Modern Problems

March 16, 2022


A couple of nights ago, I walked into my garage, and there was a couple of inches of standing water. I swore.

At about the same time, Garris told me his bathroom floor was flooded. I swore again. Not at him, of course.

And I wasn’t exactly angry. I was frustrated.

For the second time in a week, I used every available towel in the house to sop up water in his bathroom. The first time, I thought there was an issue with the toilet and had shut off the water supply to it. He wasn’t home at the time, and I decided to wait for another day to deal with the problem.

But I realized that night, I probably had a backed up septic. Of course, it was too late to call anyone at ten o’clock.

Last week, there was water in the garage, but I thought it was a fluke. I couldn’t find any leaks in the pipes. I couldn’t find a reason for the water and figured the drain was plugged or that it was a result of my doing a load of laundry. It didn’t dawn on me that the septic might be backed up.

First thing yesterday morning, I called a septic pumping service, and waited until about three o’clock for him to show up. Those things always run later than you plan. In the meantime, I told my mom and Garris that we couldn’t use any water. No flushing. No showers. No laundry. Nothing. I was just happy he could make it out the same day. It took him maybe a half hour to pump the tanks. And to my shock, they were full to the lids.

I had just had them pumped three years ago; it was on my calendar to have it done this summer. And I was told they needed to be pumped every five to seven years. Since there are only two of us living here, I didn’t think it was close to needing done again.

What he told me was that a lot of the pumping companies don’t ‘mix’ the tanks before pumping them. They just pump out the liquid, the solids fall to the bottom, and the tanks get full quickly and/or plug up.

As soon as he moved the sludge around a little bit, water started flowing in, alleviating the problem in my garage. Yeah, gross. So was the filter that he pulled out of the solids tank. I have a lot of respect for the people who pump septic tanks. I couldn’t stomach that smell all day. I can see how people die quickly when they fall into septic tanks. The fumes overwhelm almost immediately.

After he was done, I turned the water back on to the basement toilet and held my breath, waiting to see if any water was leaking around the bowl. Nope. So, I cleaned his shower and gathered up all the wet towels. I’m very thankful that was the issue. I was dreading calling a plumber to come look at the toilet, afraid of the cost of that visit.

I checked his toilet again this morning. Dry floor. I checked the garage this morning and all the water was gone. Of course, there is still the matter of a soaked indoor/outdoor carpet that I will need to air out. The garage door is open now, with a fan blowing air on the carpet. If three freezers weren’t sitting on that carpet, I would have dragged it outside already.

I’m running all the towels through the washing machine today. I’m flushing toilets, giddy that the action won’t cause any more issues in the basement.

And I am laughing at myself. What a small and simple thing to be happy about. My septic system is working. I don’t have to call a plumber.

And it makes me realize just how much we take for granted in today’s world.

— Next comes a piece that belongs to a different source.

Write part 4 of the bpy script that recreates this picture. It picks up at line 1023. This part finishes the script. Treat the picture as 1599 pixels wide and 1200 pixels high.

I don’t think about how my electricity works. How the propane gets into the house. How the septic system drains water. How my well pumps. I don’t think about my appliances working. I don’t think about the horses’ water running. I don’t worry about the pipes in my house holding water. When a problem crops up, I deal with it. And most of the time, the problems are pretty simple and pretty fixable.

I’ve become fairly handy at fixing some things. I can use a hammer and screwdriver. I’ve learned how to run many powers tools. And I try to solve my own problems. I feel empowered when I can put up cupboards. Or make some countertops out of barn wood. Or replace old caulking around my tub. I figured out how to put caulking inside a toilet tank to prevent leaks. I’ve replaced the guts of a toilet tank. I’ve learned to check the breaker boxes if I lose power in the house or barn. I learned how to put down laminate flooring and make door trim. I even went up on the roof a few weeks ago to nail down some loose shingles. So, whenever possible, I try to solve my own problems before I reach out for assistance.

Especially now that my house is boy-free. I used to ask my kids for help on some things, and I still ask for help with some of the power tools. But I have forced myself to be a little more self-sufficient and figure out how to fix ‘smaller’ things.

I am still irritated that the garage flooded. But it could have been so much worse. If it had been a blown pipe, who knows how much of my house would have been damaged. Right now, I may have to throw out a couple of carpets and replace some baseboard trim in his bathroom that got wet and has swollen and misshapen now. But those things are pretty minor.

My biggest lesson? Have my septic pumped every other year, whether it’s scheduled or not. What’s that saying? An ounce of prevention is better than a pound of cure.

I like it when my house runs along the way it’s supposed to. And I try to do needed maintenance to keep it that way. I don’t ever want to step into another flooded garage or sop up a bathroom floor, wondering exactly what I’m soaking up with the water.

So, for today, I’ll enjoy that my house is running the way it should. And try to appreciate just how spoiled I am, living in this moment in time.